- [WHAT TO PRODUCE]
Set down the data below from its first line to the line holding "W, H, F = 1920.0, 1277.0, 1500.0", inclusive; omit all pictures.

3D scene scripts
- - - -
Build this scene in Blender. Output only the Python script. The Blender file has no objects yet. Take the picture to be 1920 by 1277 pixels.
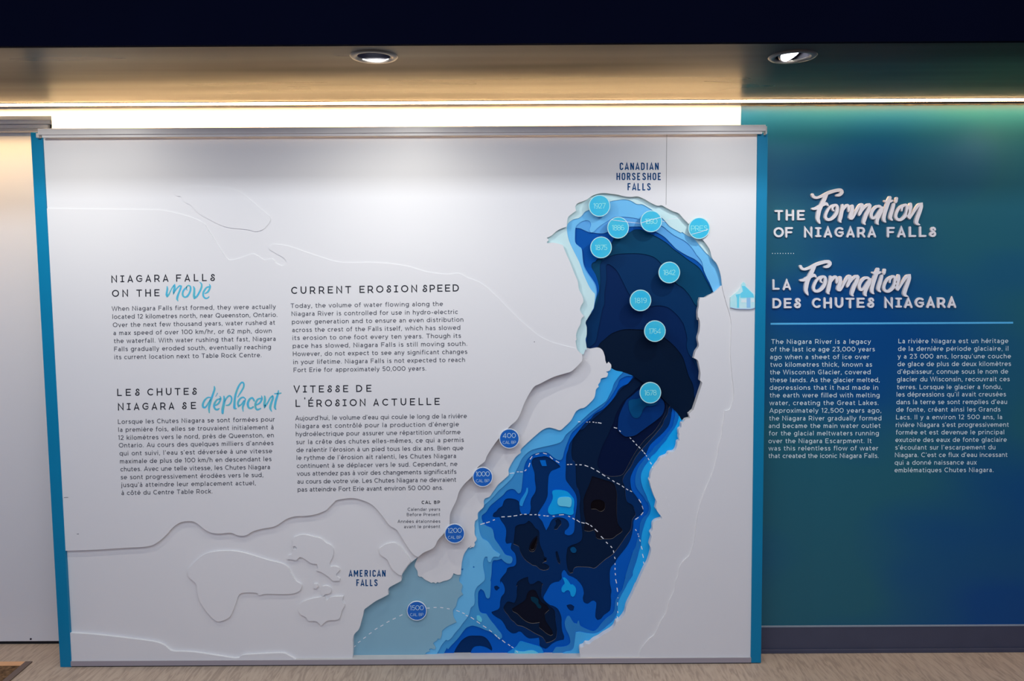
import bpy, bmesh, math, random
from mathutils import Vector, Matrix
from mathutils.geometry import delaunay_2d_cdt
from mathutils.bvhtree import BVHTree
random.seed(4)
SC = bpy.context.scene
COL = SC.collection
W, H, F = 1920.0, 1277.0, 1500.0

# ------------------------------------------------------------------ camera
PITCH = math.radians(4.42); ROLL = math.radians(0.3)
EYE = Vector((0, 0, 1.65))
fwd = Vector((0, math.cos(PITCH), -math.sin(PITCH)))
rgt0 = Vector((1, 0, 0)); up0 = rgt0.cross(fwd)
rgt = (rgt0 * math.cos(ROLL) - up0 * math.sin(ROLL)).normalized()
up = (up0 * math.cos(ROLL) + rgt0 * math.sin(ROLL)).normalized()
cd = bpy.data.cameras.new('camera'); cam = bpy.data.objects.new('camera', cd); COL.objects.link(cam)
cd.sensor_width = 36; cd.lens = F / W * 36; cd.clip_start = 0.05
M = Matrix((rgt, up, -fwd)).transposed().to_4x4(); M.translation = EYE
cam.matrix_world = M; SC.camera = cam

def ray(px, py):
    return fwd + rgt * ((px - W / 2) / F) - up * ((py - H / 2) / F)
def at_y(px, py, Y):            # the point seen at a pixel, on the upright plane y = Y
    d = ray(px, py); return EYE + d * (Y / d.y)
def at_z(px, py, Z):
    d = ray(px, py); return EYE + d * ((Z - EYE.z) / d.z)

# ------------------------------------------------------------------ light and exposure
SC.view_settings.view_transform = 'Standard'; SC.view_settings.look = 'None'
SC.view_settings.gamma = 1; SC.view_settings.exposure = -0.07
SC.view_settings.use_curve_mapping = False
wd = bpy.data.worlds.new('world'); SC.world = wd; wd.use_nodes = True
wd.node_tree.nodes['Background'].inputs[0].default_value = (0.34, 0.44, 1.0, 1)
wd.node_tree.nodes['Background'].inputs[1].default_value = 0.30
YW = at_z(1600, 1222, 0).y            # teal wall
YP = at_z(760, 1247, 0).y             # front of the map panel
YL = at_z(50, 1208, 0).y              # door on the left
ZC = at_y(960, 196, YW).z             # soffit height
YS = at_z(960, 85, ZC).y              # soffit front edge
def area(name, loc, target, sx, sy, power, colr):
    l = bpy.data.lights.new(name, 'AREA'); l.shape = 'RECTANGLE'; l.size = sx; l.size_y = sy
    l.energy = power; l.color = colr
    o = bpy.data.objects.new(name, l); COL.objects.link(o); o.location = loc
    o.rotation_euler = (Vector(target) - Vector(loc)).to_track_quat('-Z', 'Y').to_euler(); return o
area('room_ceiling_light', (-0.2, 1.05, 3.04), (-0.2, 1.9, 1.4), 5.5, 0.2, 52, (0.86, 0.90, 1.0))
area('room_ceiling_light_rear', (-0.2, -0.9, 3.04), (-0.2, 1.2, 1.6), 5.5, 0.3, 62, (0.84, 0.89, 1.0))
DL = []                                # the soffit's row of downlights
for px in (-85, 701, 1486, 2271):
    DL.append(at_z(px, 106, ZC))
SPOT = [(22, (1.0, 0.96, 0.88), (0.10, 3.3, 0.2)), (20, (1.0, 0.97, 0.90), (0.0, 3.3, 0.2)),
        (21, (1.0, 0.98, 0.93), (-0.45, 3.3, 0.3)), (7, (0.8, 0.9, 1.0), (0.0, 3.3, 0.2))]
for p, (e, c, t) in zip(DL, SPOT):
    l = bpy.data.lights.new('downlight_beam', 'SPOT'); l.energy = e; l.color = c
    l.spot_size = math.radians(168); l.spot_blend = 1.0; l.shadow_soft_size = 0.016
    o = bpy.data.objects.new('downlight_beam', l); COL.objects.link(o); o.location = (p.x, p.y + 0.026, ZC - 0.004)
    tg = Vector((p.x + t[0], t[1], t[2]))
    o.rotation_euler = (tg - o.location).to_track_quat('-Z', 'Y').to_euler()
LED_EMIT = 40.0

# ------------------------------------------------------------------ materials
def lin(c): c /= 255.0; return c / 12.92 if c <= 0.04045 else ((c + 0.055) / 1.055) ** 2.4
def rgb(r, g, b, k=1.0): return tuple(min(0.9, lin(v) * k) for v in (r, g, b)) + (1,)
def mat(name, c, rough=0.5, spec=0.3, noise=0.0, scale=30, metal=0, emit=None, bump=0.0, c2=None, stretch=None):
    m = bpy.data.materials.new(name); m.use_nodes = True; nt = m.node_tree; b = nt.nodes['Principled BSDF']
    b.inputs['Base Color'].default_value = c; b.inputs['Roughness'].default_value = rough
    b.inputs['Specular IOR Level'].default_value = spec; b.inputs['Metallic'].default_value = metal
    if noise or c2 or bump:
        tc = nt.nodes.new('ShaderNodeTexCoord'); mp = nt.nodes.new('ShaderNodeMapping')
        nz = nt.nodes.new('ShaderNodeTexNoise'); nz.inputs['Scale'].default_value = scale; nz.inputs['Detail'].default_value = 5
        if stretch: mp.inputs['Scale'].default_value = stretch
        nt.links.new(tc.outputs['Object'], mp.inputs[0]); nt.links.new(mp.outputs[0], nz.inputs['Vector'])
        if noise or c2:
            cr = nt.nodes.new('ShaderNodeValToRGB')
            cr.color_ramp.elements[0].position = 0.3; cr.color_ramp.elements[1].position = 0.7
            cr.color_ramp.elements[0].color = c2 or tuple(v * (1 - noise) for v in c[:3]) + (1,)
            cr.color_ramp.elements[1].color = c
            nt.links.new(nz.outputs[0], cr.inputs[0]); nt.links.new(cr.outputs[0], b.inputs['Base Color'])
        if bump:
            bp = nt.nodes.new('ShaderNodeBump'); bp.inputs['Strength'].default_value = bump; bp.inputs['Distance'].default_value = 0.002
            nt.links.new(nz.outputs[0], bp.inputs['Height']); nt.links.new(bp.outputs[0], b.inputs['Normal'])
    if emit:
        b.inputs['Emission Color'].default_value = emit[0]; b.inputs['Emission Strength'].default_value = emit[1]
    return m
def xgrad(name, ca, cb, x0, x1, rough=0.45, spec=0.25):     # base colour that changes hue from left to right
    m = mat(name, ca, rough, spec); nt = m.node_tree; b = nt.nodes['Principled BSDF']
    tc = nt.nodes.new('ShaderNodeNewGeometry'); sp = nt.nodes.new('ShaderNodeSeparateXYZ')
    mr = nt.nodes.new('ShaderNodeMapRange'); mr.inputs[1].default_value = x0; mr.inputs[2].default_value = x1
    cr = nt.nodes.new('ShaderNodeValToRGB'); cr.color_ramp.elements[0].color = ca; cr.color_ramp.elements[1].color = cb
    nt.links.new(tc.outputs['Position'], sp.inputs[0]); nt.links.new(sp.outputs[0], mr.inputs[0])
    nt.links.new(mr.outputs[0], cr.inputs[0]); nt.links.new(cr.outputs[0], b.inputs['Base Color']); return m
XA = at_y(900, 900, YP).x; XB = at_y(1230, 900, YP).x
WHITE = mat('white_board', (0.80, 0.80, 0.79, 1), 0.42, 0.35, noise=0.015, scale=3)
WALLW = mat('white_paint', (0.82, 0.81, 0.78, 1), 0.6, 0.2, noise=0.02, scale=6)
METAL = mat('satin_rail', (0.78, 0.76, 0.73, 1), 0.38, 0.5, noise=0.05, scale=14)
LEDGE = mat('rail_ledge', (0.62, 0.60, 0.57, 1), 0.5, 0.3, noise=0.06, scale=20)
TEALP = mat('teal_post', rgb(0, 126, 168, 1.08), 0.45, 0.25, noise=0.05, scale=5)
DARKP = mat('bulkhead_navy', rgb(5, 8, 26, 0.9), 0.95, 0.02, noise=0.1, scale=5)
TXT = mat('grey_print', rgb(72, 74, 82, 1.2), 0.6, 0.1)
HTXT = mat('charcoal_print', rgb(34, 36, 44, 1.1), 0.6, 0.1)
BTXT = mat('navy_print', rgb(0, 62, 112, 1.3), 0.6, 0.1)
SCRIPT = mat('brush_blue_print', rgb(62, 160, 196, 1.45), 0.6, 0.1, c2=rgb(88, 166, 170, 1.45), scale=45)
WTXT = mat('pale_print', rgb(160, 200, 212, 2.2), 0.6, 0.1)
TITLE = mat('white_letter_acrylic', (0.90, 0.88, 0.88, 1), 0.45, 0.3)
DASH = mat('white_dash_print', (0.85, 0.88, 0.92, 1), 0.5, 0.2)
DASHF = mat('faint_dash_print', (0.84, 0.84, 0.85, 1), 0.5, 0.2)
CYAN = mat('cyan_disc', rgb(40, 176, 214, 1.2), 0.35, 0.35, c2=rgb(62, 182, 206, 1.2), scale=25)
CYRIM = mat('pale_disc_rim', rgb(170, 218, 240, 1.4), 0.4, 0.3)
CYNUM = mat('pale_numerals', rgb(140, 218, 240, 1.3), 0.5, 0.2)
NAVYD = mat('royal_disc', rgb(14, 78, 150, 1.9), 0.35, 0.35, noise=0.1, scale=25)
NVNUM = mat('pale_blue_numerals', rgb(160, 185, 225, 1.6), 0.5, 0.2)
NVRIM = mat('lilac_disc_rim', rgb(180, 188, 222, 1.7), 0.4, 0.3)
def L(n, r, g, b, k, rough=0.5): return mat(n, rgb(r, g, b, k), rough, 0.10, noise=0.04, scale=4)
MU = [L('pale_teal_layer', 172, 198, 198, 1.5), L('sky_layer', 98, 165, 212, 1.5), L('mid_sky_layer', 84, 150, 200, 1.4),
      L('royal_layer', 0, 72, 145, 1.45), L('deep_teal_layer', 0, 62, 94, 1.2), L('ink_blue_layer', 0, 44, 86, 1.2),
      L('navy_layer', 0, 30, 72, 1.4), L('black_blue_layer', 0, 19, 42, 1.3)]
POOLM = L('grey_teal_layer', 110, 146, 160, 1.75)
ME = [xgrad('sky_to_cerulean_layer', rgb(84, 150, 206, 1.85), rgb(0, 130, 196, 1.85), XA, XB),
      xgrad('teal_blue_layer', rgb(50, 122, 168, 1.8), rgb(0, 84, 150, 1.8), XA, XB),
      L('cobalt_layer', 0, 64, 136, 2.3), L('night_blue_layer', 0, 34, 76, 1.8), L('dark_navy_layer', 2, 22, 48, 1.6),
      L('plum_black_layer', 10, 14, 30, 1.3), L('black_layer', 10, 4, 10, 1.0)]

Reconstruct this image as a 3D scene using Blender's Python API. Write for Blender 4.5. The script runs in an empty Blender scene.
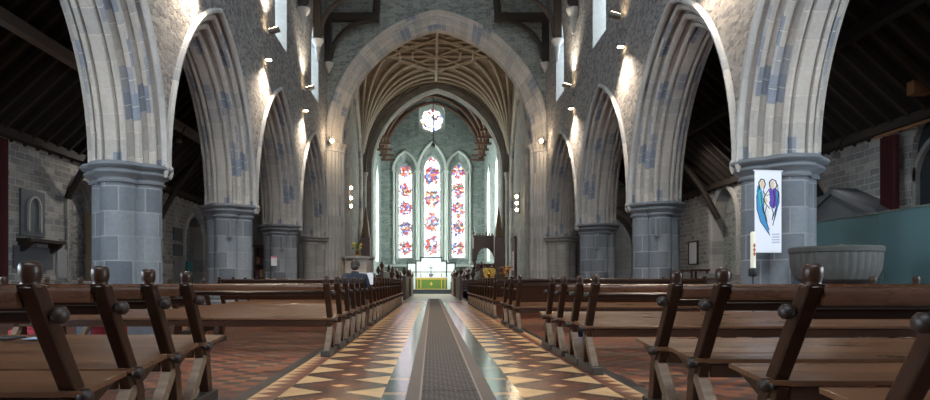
- - - -
- [WRITTEN SOLUTION]
Build this scene in Blender. Output only the Python script. The Blender file has no objects yet. Take the picture to be 1920 by 1277 pixels.
import bpy, bmesh, math, random
from mathutils import Vector, Matrix
from mathutils.geometry import delaunay_2d_cdt
from mathutils.bvhtree import BVHTree
random.seed(4)
SC = bpy.context.scene
COL = SC.collection
W, H, F = 1920.0, 1277.0, 1500.0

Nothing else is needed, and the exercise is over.